自分のメンタルの弱さに嫌気がさしてはないだろうか? どんな状況でも100%の力を発揮するための手段を国内男子ツアー2018年賞金王・今平周吾プロから学ぶ。気持ちの変化で18ホール「5打」は変わりそうだ。
【解説】今平周吾
ツアー2勝。2018年は約1億4000万円を獲得し初の賞金王に。来季も期待の26歳
【解説】高妻容一教授
東海大学 スポーツメンタル上級指導士
調子が悪い時は悪いなりにプレーする
男子ツアー屈指の強心臓と言われる賞金王、今平周吾プロ。今平プロは自身のことをむしろメンタルは弱いと話す…。
今平 メンタルが強かったらもっと勝ってると思います(笑)
今平 2018年シーズンも数え切れないほどミスをしました。ただ、ミスしても『そんな時もあるわなぁ』と思いながらプレーしてます。周りからはマイペースとかメンタルが強いとか言われますが、自分としてはミスが多すぎて逆に諦めているのかもしれません。落ち込んでたらキリがないです(笑)
今平 参考にしている人はいませんが、人のプレーを見るのは好きです。『あっちょっと試してみよう』と思うことも結構あります。
東海大学スポーツメンタル上級指導士の高妻教授は今平周吾プロの考え方は元サッカー日本代表の遠藤保仁選手と似ている部分が多いと話す。
高妻教授 ミスをした時に、悔しがるのではなく「仕方ない」と受け入れる点は全く同じです。遠藤選手は他の選手を参考にしないとのことでしたが『とりあえずやってみる』という気持ちは常に持っていると話していました。
高妻教授 今平プロが他のプロを参考にすることがあると言う部分に似ていて、双方ともに言えるのは楽しむ姿勢を持っていること。「新しいことをするのは楽しい」から楽しむためめに情報を得る。その姿勢は強心臓を維持するうえでのキーポイントです。
遠藤選手のコロコロPKと同じように信念を持ってやり続けていることが今平にもある。例えば、グリップをつねに短く持つプレースタイルだ。
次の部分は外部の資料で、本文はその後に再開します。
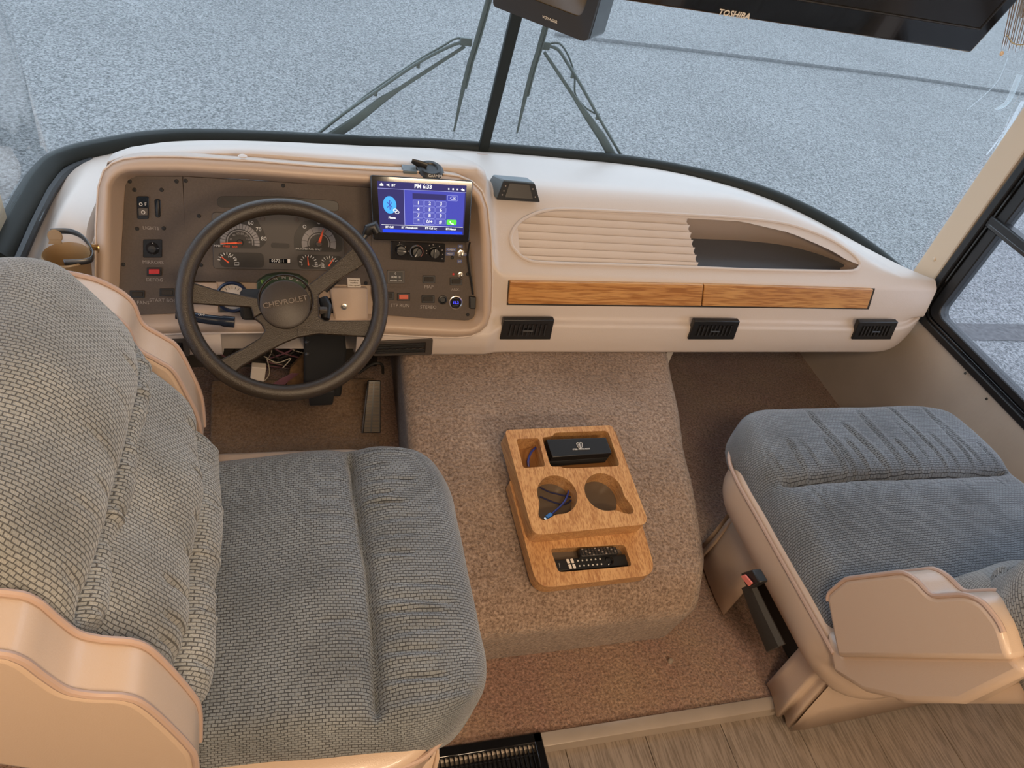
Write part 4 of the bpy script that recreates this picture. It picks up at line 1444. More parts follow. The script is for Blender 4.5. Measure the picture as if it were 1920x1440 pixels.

今平 クラブを短く握ることは誰に言われようと続けるつもりです。ミート率が上がるので、一発の飛びは長く持つより劣りますが平均飛距離は高いんです。
強メンタルと弱メンタルの違いが出やすい3つのシーン、そのとき今平は?
【シーン1】ずっとパープレーだったのに突然のダボ
ダボを叩き、崩れていく人に共通しているのが『こんなはずはない』と事実を受け入れないこと。ミスを受け入れれば気持ちが切り替わる。
〇【今平脳】「仕方ない」とミスはあきらめてクヨクヨしない
✖【アベレージ脳】「どうして??」と不安になりあれこれ考え出す
【シーン2】プレー前に今日はなんだか調子が悪いと思った
人間誰でも好不調はあるもの。『いつも通りに』と無理に平常心を保とうとすると空回りする場合が多い
〇【今平脳】絶対に無理はしない。調子が悪いなりのプレーをしよう
✖【アベレージ脳】自分を信じていつもどおりのプレーをしよう
人間のバイオリズムは毎日変化する
無数にある人間の細胞は常に動いている。バランスがかみ合わないときはどうもがいても調子は出ない
【シーン3】フェアウェイが狭いけど、同伴者全員がドライバー
人と違うことをするとなんだか恥ずかしくてためらう。日本人にありがちが思考だが、自分のスタイルを確立し貫くことが重要になる
〇【今平脳】人は人、自分のスタイルを貫く
**✖【アベレージ脳】自分もドライバーを持つ
【3つの注意】
①バーディを取った直後
②スコアを数え始める
③同伴者の「○○さん飛ばすからなぁ」
ラウンド中は気持ちを変化させるきっかけがたくさんある。今平選手のような動じない気持ちが必要
こんな時こそ要注意! ミスした後に気持ちの切り替えが難しい5つの原因
①ラウンド前日に300球の猛練習
②前ラウンドで自己ベストを更新した
③にわか仕込みのルーティーン
➃明日のラウンドが楽しみで眠れなかった
⑤大事なコンペのために禁欲生活
過度な興奮や自分への縛りを設けると自然体でいられなくなり体が硬直しやすくなる。